One exhibit, a sleek modernist home weighing roughly 4,000 pounds and built entirely from old shipping containers, hung suspended from the ceiling by thin wires.
However, this house was only a model, not built out of modular steel, but from plywood and cardboard.
The miniature home was only one of the exhibits showcased at TRASHionable, an eco-friendly design showcase sponsored by the architecture department at Pierce College in association with the Associated Students Organization (ASO).
All the pieces exhibited were created by Pierce architecture students, with a green theme in mind.
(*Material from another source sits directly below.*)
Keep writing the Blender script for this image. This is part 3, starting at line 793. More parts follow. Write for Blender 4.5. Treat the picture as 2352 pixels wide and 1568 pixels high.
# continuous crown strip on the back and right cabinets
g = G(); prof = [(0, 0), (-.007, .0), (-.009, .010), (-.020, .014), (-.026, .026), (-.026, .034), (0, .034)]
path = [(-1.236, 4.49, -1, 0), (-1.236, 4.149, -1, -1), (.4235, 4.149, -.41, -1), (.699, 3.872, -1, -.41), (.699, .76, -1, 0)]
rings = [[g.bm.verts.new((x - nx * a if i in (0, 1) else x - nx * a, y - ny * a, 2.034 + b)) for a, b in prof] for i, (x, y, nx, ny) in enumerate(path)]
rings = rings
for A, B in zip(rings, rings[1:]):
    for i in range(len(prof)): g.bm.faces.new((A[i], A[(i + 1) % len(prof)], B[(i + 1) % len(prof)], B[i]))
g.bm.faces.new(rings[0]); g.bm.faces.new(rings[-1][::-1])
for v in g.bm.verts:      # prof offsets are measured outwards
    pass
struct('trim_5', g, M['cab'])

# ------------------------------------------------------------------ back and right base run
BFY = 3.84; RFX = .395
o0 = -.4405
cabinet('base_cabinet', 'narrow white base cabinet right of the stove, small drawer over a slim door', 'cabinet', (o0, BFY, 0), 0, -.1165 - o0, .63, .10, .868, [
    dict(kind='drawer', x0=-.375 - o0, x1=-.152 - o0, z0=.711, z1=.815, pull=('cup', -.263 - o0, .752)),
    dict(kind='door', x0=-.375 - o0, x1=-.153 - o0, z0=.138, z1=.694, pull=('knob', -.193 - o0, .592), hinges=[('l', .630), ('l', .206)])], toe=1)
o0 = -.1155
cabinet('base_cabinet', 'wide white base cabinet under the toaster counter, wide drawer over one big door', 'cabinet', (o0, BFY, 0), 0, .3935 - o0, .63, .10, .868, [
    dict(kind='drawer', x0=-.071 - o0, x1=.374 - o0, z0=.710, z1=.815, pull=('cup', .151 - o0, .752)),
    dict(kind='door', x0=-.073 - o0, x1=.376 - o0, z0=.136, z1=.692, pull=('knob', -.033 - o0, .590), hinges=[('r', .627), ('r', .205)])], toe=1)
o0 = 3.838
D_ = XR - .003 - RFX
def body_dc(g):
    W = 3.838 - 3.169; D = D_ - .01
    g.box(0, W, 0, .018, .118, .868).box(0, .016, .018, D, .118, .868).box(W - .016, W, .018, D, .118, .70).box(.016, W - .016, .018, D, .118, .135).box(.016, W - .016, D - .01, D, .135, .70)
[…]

The students had only two weeks to organize the event and showcase projects made entirely out of recycled garbage.
“People are thinking about sustainability,” said Beth Abels, associate professor of the architecture department. “[The focus is on] solving today’s problems with what we already have.”
Out of the 10 pieces exhibited at the show, four focused on green housing.
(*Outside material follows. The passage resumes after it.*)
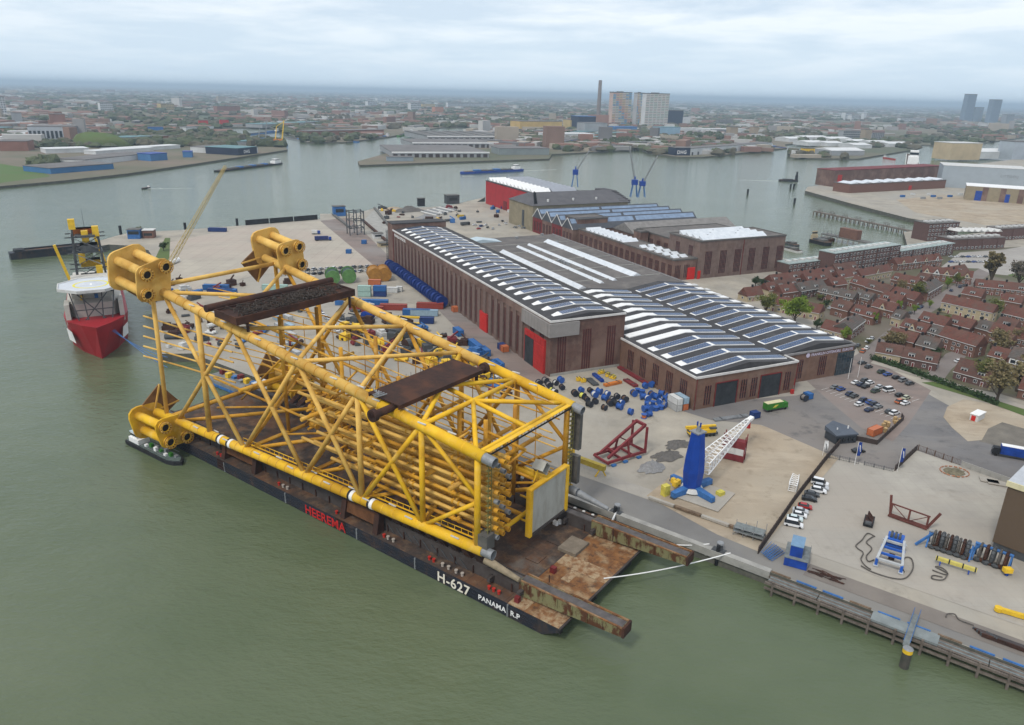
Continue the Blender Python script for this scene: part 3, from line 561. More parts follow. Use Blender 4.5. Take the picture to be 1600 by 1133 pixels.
# boat-landing panel hung on the end frame
M_PANEL = mat('grey_panel', (0.40, 0.40, 0.36), 0.8, 0.0, 0.4, col2=(0.30, 0.29, 0.25), thr=(0.4, 0.7), stretch=(1, 1, 0.35))
pn = MB().box(22.3, 22.8, -38.6, -22.4, 9.2, 22.0).build('end_panel', M_PANEL, jk)
for v in (21.9, 39.0): MB().box(21.9, 23.4, -v - 0.55, -v + 0.55, 8.6, 22.4).build('panel_post', M_YA, pn)
MB().box(22.0, 23.6, -39.5, -21.4, 22.0, 22.5).build('panel_rail', M_YA, pn); MB().box(22.0, 23.6, -39.5, -21.4, 8.4, 9.1).build('panel_rail', M_SKID, pn)
for v in (23, 31, 38): 
    for z in (12, 19): member((22.9, v, z), (26.4, v, z), 0.3, M_YA, 'panel_strut', 6)
MB().pipe(BP(22.5, 29, 25.5), BP(26, 29, 25.5), 1.9, 0.16, 4).build('sump_box', M_PANEL, jk)
member((24, 25, 22.4), (24.4, 28, 25.5), 0.2, M_YA, 'panel_strut', 6); member((24, 33, 22.4), (24.4, 30, 25.5), 0.2, M_YA, 'panel_strut', 6)
member((25.5, 44, 12.5), (24.0, 44, 12.5), 1.4, M_YA, 'leg', 16); MB().tube(BP(23.8, 44.2, 12.3), BP(12.0, 44.8, 10.0), 1.2, 16, 0.55).build('pile_tip', M_STEEL, jk)
MB().tube(BP(23.5, 5, 10.4), BP(13.5, 5.3, 8.8), 1.1, 16, 0.6).build('pile_tip', mat('pile_tan', (0.26, 0.21, 0.14), 0.85, 0.2, 0.7), jk)
# skid cradles between leg and skidway
for k in range(30):
    for f, vs in ((NA, 7.6), (ND, 41.2)):
        q = f(k / 29 * 0.95)
        MB().hexa([BP(q[0] + 1.2, vs + 1.2, ZD + 3.54), BP(q[0] - 1.2, vs + 1.2, ZD + 3.54), BP(q[0] - 1.2, vs - 1.2, ZD + 3.54), BP(q[0] + 1.2, vs - 1.2, ZD + 3.54), BP(q[0] + 0.9, q[1] + 0.9, ZA - 0.8), BP(q[0] - 0.9, q[1] + 0.9, ZA - 0.8), BP(q[0] - 0.9, q[1] - 0.9, ZA - 0.8), BP(q[0] + 0.9, q[1] - 0.9, ZA - 0.8)]).build('cradle', M_RUST, jk)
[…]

The two-ton home mentioned earlier was designed by student Eli Brown, a project titled, ‘the Courtyard House.’ The home was designed and planned by Brown in 2009 and features four large shipping containers as the body of the house.
Using shipping containers to build eco-smart, cheap housing is a growing trend in an industry becoming more sensitive to conservation and efficiency, a trend that Brown embraces.
“[Architects] should think more about the materials they use for construction,” said Brown. “Instead of cutting down a tree, use a shipping container to build a house.”
TRASHionable is Brown’s first exhibit.
Another designer, Tiffany Raynor, presented two works for the show; a privacy screen made out of recycled plastic bottles and her own take on a shipping container house.
Her home, titled ‘Tetris,’ is inspired by the game of the same name, which also happens to be Raynor’s favorite. ‘Tetris’ utilizes four containers of varying shapes, reminiscent of the geometric game.
“This house can be taken apart in pieces, put on a truck, moved, then put back together in a totally different way,” said Raynor. “Just like the game.”